Despite winning the Iowa caucuses in 2012, Santorum isn’t regarded as a serious 2016 Republican contender.  But Scott Walker is, and Walker is also carrying water for the anti-immigrant movement’s hardline visionregarding policies for the undocumented.  He stands for ramped-up enforcement through mandatory E-Verify and further militarization of the border, period.  As for the 11 million undocumented immigrants settled in America, Walker says they should go home and apply to come in “the right way.”  This may work in focus groups with Iowa Republicans, but as a policy prescription it is a cruel dodge at best, and a cover for “self-deportation” at worst.
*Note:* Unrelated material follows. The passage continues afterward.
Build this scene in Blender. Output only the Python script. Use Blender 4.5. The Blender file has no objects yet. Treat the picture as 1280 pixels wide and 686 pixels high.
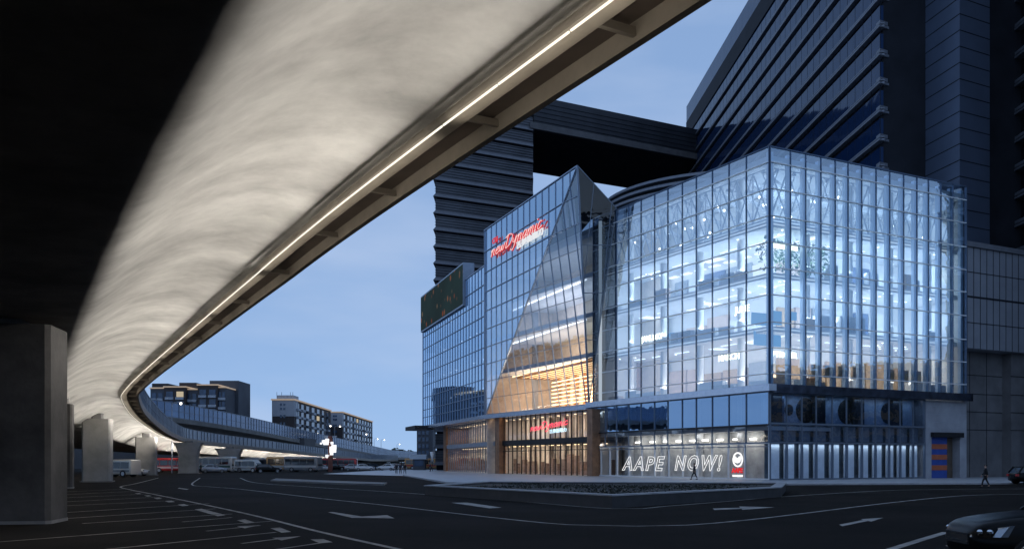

According to Frank Sharry, Executive Director of America’s Voice, “Santorum and Walker are aggressively pushing the GOP field to the right on immigration and stumping for the extremist positions of the nativist movement.  Paying no attention to the disastrous consequences of Romney’s 2012 embrace of ‘self-deportation,’ they are running to his right and making it increasingly likely that whomever emerges from the GOP pack, the party’s stance on immigration will be a huge liability in the general election.  The heart of the immigration debate in America is what to do about 11 million undocumented immigrants living and working in America.  And mostly what we hear from GOP candidates is a witches brew of vacuous soundbites, deliberate obfuscation and Olympic-worthy flip-flopping.

The rest of the Republican field, Lindsey Graham excepted, is embracing the “secure the border first” excuse for inaction on broader reforms.  As America’s Voice outlined in our recent report on 2016 Republicans and immigration, saying the “secure the border first” riff is a coded way to say “comprehensive immigration reform never.” It ignores the tremendous amount of resources already devoted to the border and is at odds with the real facts on the ground regarding border security (see the recent front-page story in the Washington Post by Jerry Markon, which noted that “illegal immigration flows have fallen to their lowest level in at least two decades”).  It also leaves unanswered the questions of how to measure and who would decide what a secure border looks like?  This is why serious advocates of immigration reform view the “secure the border first” soundbite as circular: we can’t reform immigration until the border is secure, the border is not yet secure because some people still get across, therefore we can’t move forward on immigration reform until the border is secure first.  It gives opponents a policy-sounding argument to continually move the goalposts so that nothing is done for 11 million undocumented immigrants settled in our nation.

As Juan Williams writes in his column in The Hill newspaper, “the Republican obsession with border security looks more and more untethered from reality… Republicans on the campaign trail need a new script.  The tired, outdated debate from Congressional Republicans has them locked in a circular firing squad.”